Donald Trump is shifting to an illegal immigration policy that is a complete echo of the proposals by Jeb Bush and Marco Rubio he condemned as “amnesty” during the primaries—which by definition means he won’t be forcibly deporting 11 million people if he becomes president. Those forcible deportations were one of the few clear policy positions he’s taken, and he was screaming about them at his rallies as late as last week.

This gobsmacking flip-flop means two things. First, Trump’s brazen contempt for his own supporters is so  thoroughgoing he thinks he can say anything without risking their votes. (It will be up to them to prove him wrong by reacting with anger. If they don’t, his contempt is deserved.) Second, he has finally come to understand he is heading for a defeat so unimaginably humiliating he’s willing to do just about anything to forestall it.

But let’s be clear about what this is not. This is not a play for Hispanic votes, any more than his talk on the campaign trail about the lives of African Americans being so terrible is a play for black votes. This is about generating votes among whites—and likely white women—by talking more nicely.

Call it “compassionate alt-conservatism.”

The key to the Trump shift is to be found in Gallup survey data indicating that he’s not only losing suburbanites but exurbanites as well (meaning those people who live 30 miles or more outside a metropolitan center). Right now, the only voters he’s going to win are rural voters—and even if he generates 90 percent turnout among them and wins 90 percent of their votes, there aren’t enough of them to win the presidency or the electoral college. The total rural population of voting age is around 45 million—out of 235 million potential voters nationally.

Polling indicates Trump is running behind Mitt Romney with nearly every group of voters by age, education, ethnicity, geographic location, you name it. Romney lost by nearly 4 points. The math is inescapable. Trump cannot afford to lose a single Romney voter because he needs to win another 5 million votes on top of every Romney vote just to match what Hillary is likely to get. And right now he’s not going to do that.
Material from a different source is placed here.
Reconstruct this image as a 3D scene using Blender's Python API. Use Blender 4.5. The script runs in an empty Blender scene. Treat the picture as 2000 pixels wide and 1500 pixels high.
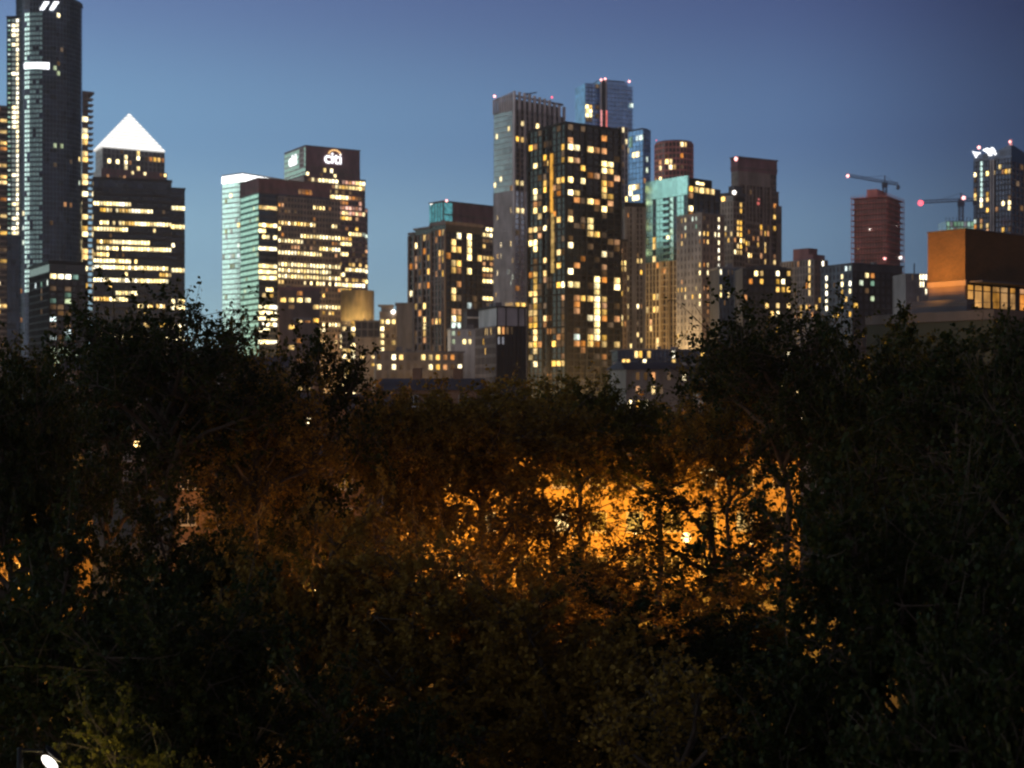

So the strategy has to be 1) to get the Romney voters he’s lost and then 2) some way magically improve his standing with Americans sufficient to generate those 5 million extra votes. We’re in part 1 here, with no evidence whatever this move will help him. Meanwhile, God knows what he’ll say tomorrow—even though he’s clearly making these moves under the tutelage of his pollster Kellyanne Conway, who must have shown him he had to do something like this or be remembered as the boob who lost to Crooked Hillary. Who knows if he’ll back off if his core supporters get angry. Or if he’ll go on a raging tear about something entirely exogenous that will remind the very voters he’s trying to woo why they don’t like him. I bet on the last.